Exercise requirements: Quote, verbatim, all material below, without pictures.

Information shown:
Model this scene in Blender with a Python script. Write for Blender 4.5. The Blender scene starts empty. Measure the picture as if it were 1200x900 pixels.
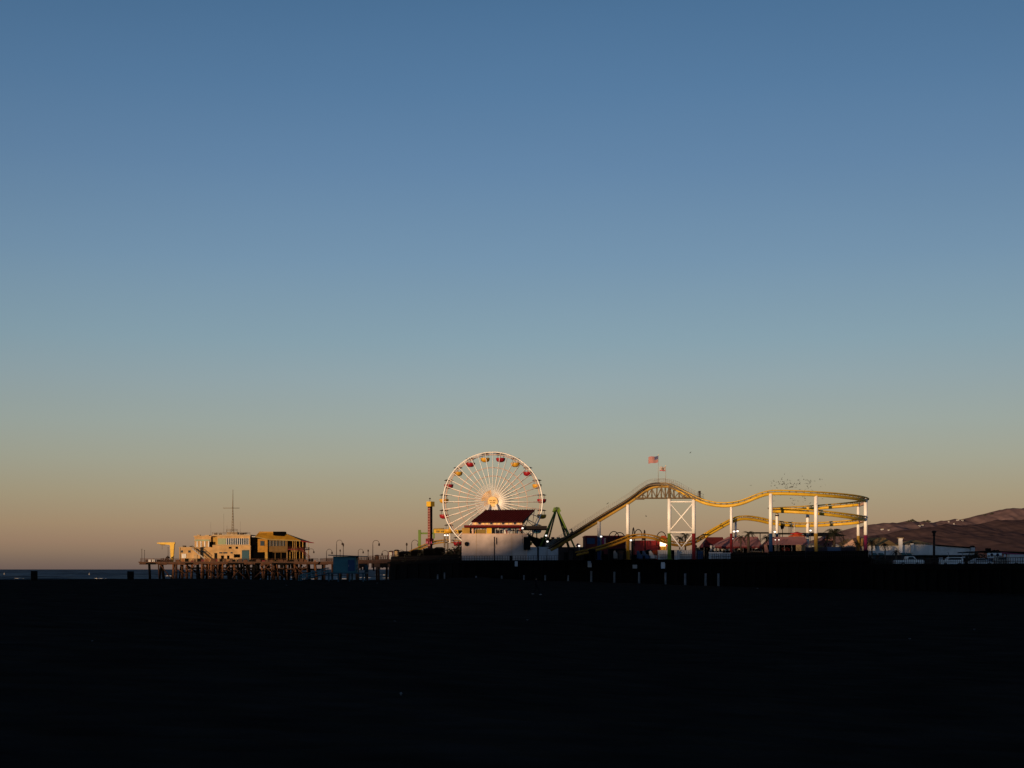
import bpy, bmesh, math, random
from mathutils import Vector, Matrix
random.seed(7)
R = math.radians
sc = bpy.context.scene
col = sc.collection

# ------------------------------------------------------------------ camera
F, CZ, HOR = 1700.0, 3.7, 667.0            # focal length in photo pixels, eye height, horizon row
cam = bpy.data.cameras.new('camera')
co = bpy.data.objects.new('camera', cam); col.objects.link(co); sc.camera = co
co.location = (0, 0, CZ); co.rotation_euler = (R(90), 0, 0)
cam.sensor_width = 36; cam.lens = 36 * F / 1200
cam.shift_y = (HOR - 450) / 1200
cam.clip_start = 0.5; cam.clip_end = 60000

def X(px, d): return (px - 600) * d / F
def Z(py, d): return CZ + (HOR - py) * d / F
def at(px, py, d): return Vector((X(px, d), d, Z(py, d)))

# ------------------------------------------------------------------ sky and sun
SUN_EL, SUN_AZ = 1.22, 215.0
w = bpy.data.worlds.new('World'); sc.world = w; w.use_nodes = True
nt = w.node_tree; nt.nodes.clear()
N = nt.nodes.new; L = nt.links.new
out = N('ShaderNodeOutputWorld'); bg = N('ShaderNodeBackground'); bg.inputs[1].default_value = 0.1
sky = N('ShaderNodeTexSky'); sky.sky_type = 'NISHITA'; sky.sun_disc = False
sky.sun_elevation = R(SUN_EL); sky.sun_rotation = R(SUN_AZ)
sky.altitude = 0; sky.air_density = 1.0; sky.dust_density = 1.0; sky.ozone_density = 1.0
tc = N('ShaderNodeTexCoord'); sx = N('ShaderNodeSeparateXYZ'); L(tc.outputs['Generated'], sx.inputs[0])
asn = N('ShaderNodeMath'); asn.operation = 'ARCSINE'; L(sx.outputs[2], asn.inputs[0])
dv = N('ShaderNodeMath'); dv.operation = 'DIVIDE'; L(asn.outputs[0], dv.inputs[0]); dv.inputs[1].default_value = math.pi / 2
ramp = N('ShaderNodeValToRGB'); L(dv.outputs[0], ramp.inputs[0])
def s2l(c):
    return tuple(((v / 255) / 12.92 if v / 255 <= 0.04045 else ((v / 255 + 0.055) / 1.055) ** 2.4) for v in c)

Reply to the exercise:
Model this scene in Blender with a Python script. Write for Blender 4.5. The Blender scene starts empty. Measure the picture as if it were 1200x900 pixels.
import bpy, bmesh, math, random
from mathutils import Vector, Matrix
random.seed(7)
R = math.radians
sc = bpy.context.scene
col = sc.collection

# ------------------------------------------------------------------ camera
F, CZ, HOR = 1700.0, 3.7, 667.0            # focal length in photo pixels, eye height, horizon row
cam = bpy.data.cameras.new('camera')
co = bpy.data.objects.new('camera', cam); col.objects.link(co); sc.camera = co
co.location = (0, 0, CZ); co.rotation_euler = (R(90), 0, 0)
cam.sensor_width = 36; cam.lens = 36 * F / 1200
cam.shift_y = (HOR - 450) / 1200
cam.clip_start = 0.5; cam.clip_end = 60000

def X(px, d): return (px - 600) * d / F
def Z(py, d): return CZ + (HOR - py) * d / F
def at(px, py, d): return Vector((X(px, d), d, Z(py, d)))

# ------------------------------------------------------------------ sky and sun
SUN_EL, SUN_AZ = 1.22, 215.0
w = bpy.data.worlds.new('World'); sc.world = w; w.use_nodes = True
nt = w.node_tree; nt.nodes.clear()
N = nt.nodes.new; L = nt.links.new
out = N('ShaderNodeOutputWorld'); bg = N('ShaderNodeBackground'); bg.inputs[1].default_value = 0.1
sky = N('ShaderNodeTexSky'); sky.sky_type = 'NISHITA'; sky.sun_disc = False
sky.sun_elevation = R(SUN_EL); sky.sun_rotation = R(SUN_AZ)
sky.altitude = 0; sky.air_density = 1.0; sky.dust_density = 1.0; sky.ozone_density = 1.0
tc = N('ShaderNodeTexCoord'); sx = N('ShaderNodeSeparateXYZ'); L(tc.outputs['Generated'], sx.inputs[0])
asn = N('ShaderNodeMath'); asn.operation = 'ARCSINE'; L(sx.outputs[2], asn.inputs[0])
dv = N('ShaderNodeMath'); dv.operation = 'DIVIDE'; L(asn.outputs[0], dv.inputs[0]); dv.inputs[1].default_value = math.pi / 2
ramp = N('ShaderNodeValToRGB'); L(dv.outputs[0], ramp.inputs[0])
def s2l(c):
    return tuple(((v / 255) / 12.92 if v / 255 <= 0.04045 else ((v / 255 + 0.055) / 1.055) ** 2.4) for v in c)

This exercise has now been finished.